> _GIVEN REQUEST_
Copy out all the data, word for word.

"""

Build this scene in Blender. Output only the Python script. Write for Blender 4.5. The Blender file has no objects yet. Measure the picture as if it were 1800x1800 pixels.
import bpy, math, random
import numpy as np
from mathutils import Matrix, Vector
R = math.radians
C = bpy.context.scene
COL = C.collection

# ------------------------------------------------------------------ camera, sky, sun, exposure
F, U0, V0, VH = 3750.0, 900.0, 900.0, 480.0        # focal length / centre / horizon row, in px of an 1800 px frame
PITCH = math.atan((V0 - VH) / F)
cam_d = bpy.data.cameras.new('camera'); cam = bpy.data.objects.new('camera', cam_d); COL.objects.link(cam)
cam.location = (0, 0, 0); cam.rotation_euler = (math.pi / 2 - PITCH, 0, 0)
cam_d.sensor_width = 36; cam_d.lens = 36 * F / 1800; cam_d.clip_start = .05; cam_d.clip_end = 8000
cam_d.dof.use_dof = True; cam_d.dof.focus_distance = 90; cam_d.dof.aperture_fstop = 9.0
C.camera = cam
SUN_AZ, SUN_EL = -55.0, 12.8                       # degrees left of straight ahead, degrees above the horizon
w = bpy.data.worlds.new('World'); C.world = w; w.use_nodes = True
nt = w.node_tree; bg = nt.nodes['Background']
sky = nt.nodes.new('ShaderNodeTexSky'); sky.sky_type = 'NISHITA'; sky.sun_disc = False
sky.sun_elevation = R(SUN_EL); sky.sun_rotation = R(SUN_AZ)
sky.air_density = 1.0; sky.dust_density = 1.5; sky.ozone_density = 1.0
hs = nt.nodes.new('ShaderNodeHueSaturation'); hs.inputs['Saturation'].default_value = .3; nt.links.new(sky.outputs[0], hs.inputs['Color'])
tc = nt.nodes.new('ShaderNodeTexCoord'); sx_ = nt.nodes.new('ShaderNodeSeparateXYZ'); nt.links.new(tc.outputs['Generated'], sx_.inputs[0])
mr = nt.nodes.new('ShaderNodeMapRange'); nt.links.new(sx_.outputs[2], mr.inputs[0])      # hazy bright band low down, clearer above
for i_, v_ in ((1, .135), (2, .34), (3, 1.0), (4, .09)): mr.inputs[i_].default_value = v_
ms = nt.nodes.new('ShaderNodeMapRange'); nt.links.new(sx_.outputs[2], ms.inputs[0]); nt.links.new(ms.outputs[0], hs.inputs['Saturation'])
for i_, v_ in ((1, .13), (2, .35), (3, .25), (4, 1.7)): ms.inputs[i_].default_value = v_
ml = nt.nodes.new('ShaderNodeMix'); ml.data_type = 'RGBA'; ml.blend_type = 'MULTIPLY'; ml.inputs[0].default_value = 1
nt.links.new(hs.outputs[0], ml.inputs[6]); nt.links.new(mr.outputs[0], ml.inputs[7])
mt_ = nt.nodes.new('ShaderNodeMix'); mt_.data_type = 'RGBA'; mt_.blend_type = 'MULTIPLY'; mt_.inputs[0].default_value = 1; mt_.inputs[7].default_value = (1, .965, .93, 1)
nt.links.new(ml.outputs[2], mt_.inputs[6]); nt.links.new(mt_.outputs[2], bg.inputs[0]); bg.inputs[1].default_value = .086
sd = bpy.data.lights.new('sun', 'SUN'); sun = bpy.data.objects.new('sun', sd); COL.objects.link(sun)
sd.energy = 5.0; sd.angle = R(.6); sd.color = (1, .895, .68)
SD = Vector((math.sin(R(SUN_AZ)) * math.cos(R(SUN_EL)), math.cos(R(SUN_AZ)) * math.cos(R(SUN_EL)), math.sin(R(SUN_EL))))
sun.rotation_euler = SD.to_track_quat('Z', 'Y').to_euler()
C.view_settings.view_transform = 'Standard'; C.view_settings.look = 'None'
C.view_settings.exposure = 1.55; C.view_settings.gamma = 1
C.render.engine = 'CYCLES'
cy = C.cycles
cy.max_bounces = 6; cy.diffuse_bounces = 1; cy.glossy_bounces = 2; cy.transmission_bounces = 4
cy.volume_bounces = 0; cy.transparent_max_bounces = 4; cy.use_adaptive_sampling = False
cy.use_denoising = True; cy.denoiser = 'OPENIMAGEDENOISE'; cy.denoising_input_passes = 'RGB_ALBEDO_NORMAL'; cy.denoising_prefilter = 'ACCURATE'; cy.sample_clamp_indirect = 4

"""

> _TASK OUTPUT_
Build this scene in Blender. Output only the Python script. Write for Blender 4.5. The Blender file has no objects yet. Measure the picture as if it were 1800x1800 pixels.
import bpy, math, random
import numpy as np
from mathutils import Matrix, Vector
R = math.radians
C = bpy.context.scene
COL = C.collection

# ------------------------------------------------------------------ camera, sky, sun, exposure
F, U0, V0, VH = 3750.0, 900.0, 900.0, 480.0        # focal length / centre / horizon row, in px of an 1800 px frame
PITCH = math.atan((V0 - VH) / F)
cam_d = bpy.data.cameras.new('camera'); cam = bpy.data.objects.new('camera', cam_d); COL.objects.link(cam)
cam.location = (0, 0, 0); cam.rotation_euler = (math.pi / 2 - PITCH, 0, 0)
cam_d.sensor_width = 36; cam_d.lens = 36 * F / 1800; cam_d.clip_start = .05; cam_d.clip_end = 8000
cam_d.dof.use_dof = True; cam_d.dof.focus_distance = 90; cam_d.dof.aperture_fstop = 9.0
C.camera = cam
SUN_AZ, SUN_EL = -55.0, 12.8                       # degrees left of straight ahead, degrees above the horizon
w = bpy.data.worlds.new('World'); C.world = w; w.use_nodes = True
nt = w.node_tree; bg = nt.nodes['Background']
sky = nt.nodes.new('ShaderNodeTexSky'); sky.sky_type = 'NISHITA'; sky.sun_disc = False
sky.sun_elevation = R(SUN_EL); sky.sun_rotation = R(SUN_AZ)
sky.air_density = 1.0; sky.dust_density = 1.5; sky.ozone_density = 1.0
hs = nt.nodes.new('ShaderNodeHueSaturation'); hs.inputs['Saturation'].default_value = .3; nt.links.new(sky.outputs[0], hs.inputs['Color'])
tc = nt.nodes.new('ShaderNodeTexCoord'); sx_ = nt.nodes.new('ShaderNodeSeparateXYZ'); nt.links.new(tc.outputs['Generated'], sx_.inputs[0])
mr = nt.nodes.new('ShaderNodeMapRange'); nt.links.new(sx_.outputs[2], mr.inputs[0])      # hazy bright band low down, clearer above
for i_, v_ in ((1, .135), (2, .34), (3, 1.0), (4, .09)): mr.inputs[i_].default_value = v_
ms = nt.nodes.new('ShaderNodeMapRange'); nt.links.new(sx_.outputs[2], ms.inputs[0]); nt.links.new(ms.outputs[0], hs.inputs['Saturation'])
for i_, v_ in ((1, .13), (2, .35), (3, .25), (4, 1.7)): ms.inputs[i_].default_value = v_
ml = nt.nodes.new('ShaderNodeMix'); ml.data_type = 'RGBA'; ml.blend_type = 'MULTIPLY'; ml.inputs[0].default_value = 1
nt.links.new(hs.outputs[0], ml.inputs[6]); nt.links.new(mr.outputs[0], ml.inputs[7])
mt_ = nt.nodes.new('ShaderNodeMix'); mt_.data_type = 'RGBA'; mt_.blend_type = 'MULTIPLY'; mt_.inputs[0].default_value = 1; mt_.inputs[7].default_value = (1, .965, .93, 1)
nt.links.new(ml.outputs[2], mt_.inputs[6]); nt.links.new(mt_.outputs[2], bg.inputs[0]); bg.inputs[1].default_value = .086
sd = bpy.data.lights.new('sun', 'SUN'); sun = bpy.data.objects.new('sun', sd); COL.objects.link(sun)
sd.energy = 5.0; sd.angle = R(.6); sd.color = (1, .895, .68)
SD = Vector((math.sin(R(SUN_AZ)) * math.cos(R(SUN_EL)), math.cos(R(SUN_AZ)) * math.cos(R(SUN_EL)), math.sin(R(SUN_EL))))
sun.rotation_euler = SD.to_track_quat('Z', 'Y').to_euler()
C.view_settings.view_transform = 'Standard'; C.view_settings.look = 'None'
C.view_settings.exposure = 1.55; C.view_settings.gamma = 1
C.render.engine = 'CYCLES'
cy = C.cycles
cy.max_bounces = 6; cy.diffuse_bounces = 1; cy.glossy_bounces = 2; cy.transmission_bounces = 4
cy.volume_bounces = 0; cy.transparent_max_bounces = 4; cy.use_adaptive_sampling = False
cy.use_denoising = True; cy.denoiser = 'OPENIMAGEDENOISE'; cy.denoising_input_passes = 'RGB_ALBEDO_NORMAL'; cy.denoising_prefilter = 'ACCURATE'; cy.sample_clamp_indirect = 4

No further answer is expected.